MacGuffin Film Review – Hansel & Gretel: Witch Hunters

Film Review – Hansel & Gretel: Witch Hunters

Hansel & Gretel Witch Hunters Movie PosterThe name says it all.

Do you like your action/adventure movies filled with a wall-to-wall knock-off Danny Elfman score and unconvincing CGI blood? Do you like pedantic, uninspired dialogue? Do you like your period stories filled with modern day aphorisms, F-bombs, and one-dimensional characters? Then Hansel & Gretel: Witch Hunters may be for you.

Now with a premise like this, no one is expecting Shakespeare. But clever, campy fun would seem in order. Alas, we get too much earnest go-go action movie that relies too heavily on computer-generated effects and not nearly enough of that expected camp. The pre-credits sequence shows us the Hansel and Gretel story we all know from fairy tales. They find a candy house, get captured by a very loud witch, escape, and push her into the fireplace. Many years later, we find them grown into experienced witch hunters armed with steam-punk-style weaponry. Clad in leather and possessed of preternatural fighting skills, they are hired by a non-descript village’s mayor to find out what happened to the town’s children. The plan is to hunt down the witch that kidnapped them and make her pay. What follows is an endless litany of 3D crossbow bolts shooting out of the screen, much athletic twirling about during fight scenes, a LOT of running through the woods, and the dispatching of many cartoonishly screaming witches.

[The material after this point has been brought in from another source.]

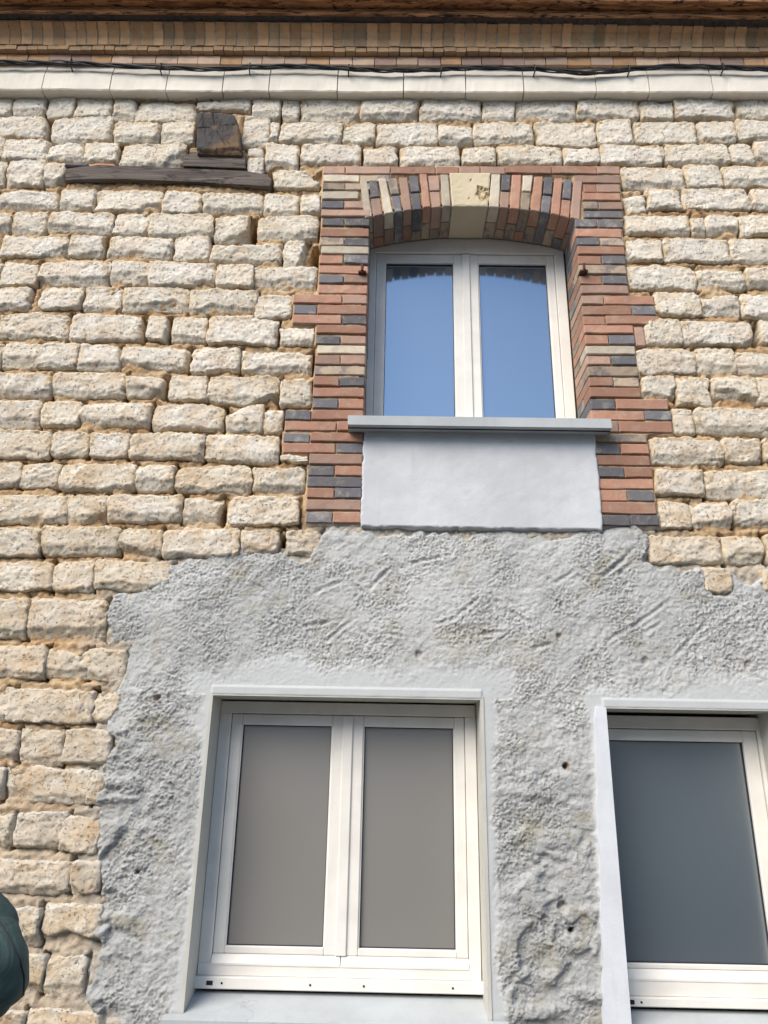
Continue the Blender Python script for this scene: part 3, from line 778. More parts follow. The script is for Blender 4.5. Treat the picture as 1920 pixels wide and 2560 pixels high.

Directed by Tommy Wirkola, Hansel & Gretel is another example of an action movie with way too much reliance on CGI. The editing is quick and choppy, and in this world of sped-up action, the camera can do amazing things that it never used to be able to do before, but nothing has any weight. There’s no suspense or believability. When someone is hit or shot or decapitated, it doesn’t look real at all. There are no stakes in any of the fight scenes. The brother and sister heroes are so badass that you never doubt they will come out on top. The head witch, played by Famke Janssen (this woman has GOT to start getting some better roles again), is buried under a layer of computer-enhanced ugly makeup that seems to give her one expression all the time. And I counted at least six occasions where she could have just killed the heroes if she hadn’t paused to slowly monologue over them before dealing her final blow, giving someone else in the fight a chance to sneak up on her. This witch is her own worst enemy.

Hansel & Gretel Witch Hunters 2

Jeremy Renner is a capable and engaging movie star. But he had better ratchet up the quality control on his selection of roles if he wants to continue his hot streak, because playing Hansel in this isn’t doing him any favors. Gemma Arterton is capable as Gretel as well, but fight choreography is about all she’s asked to do here. The movie itself has the germs of good ideas for some fun jokes. Early on, the missing kids’ faces are pasted on old-style milk bottles. Or when a troll arrives to help Gretel by violently dispatching Peter Stormare as the town Sheriff and his henchmen, the over-the-top blood spurts while he crushes them are quite funny. One of the best ideas has Hansel needing to take regular injections to combat his “candy sickness,” which implies he’s developed diabetes and needs insulin. But those moments are few and far between. With a premise this inherently goofy, what you need is a lot of over the top. Think of the Verhoeven-style violence of Robocop or Starship Troopers. Or, if they are trying to add menace to what is typically children’s fare, look at Pan’s Labyrinth as a far superior example.

Even at under 90 minutes, Hansel & Gretel: Witch Hunters wears out its welcome. It’s noisy, busy, and uninvolving.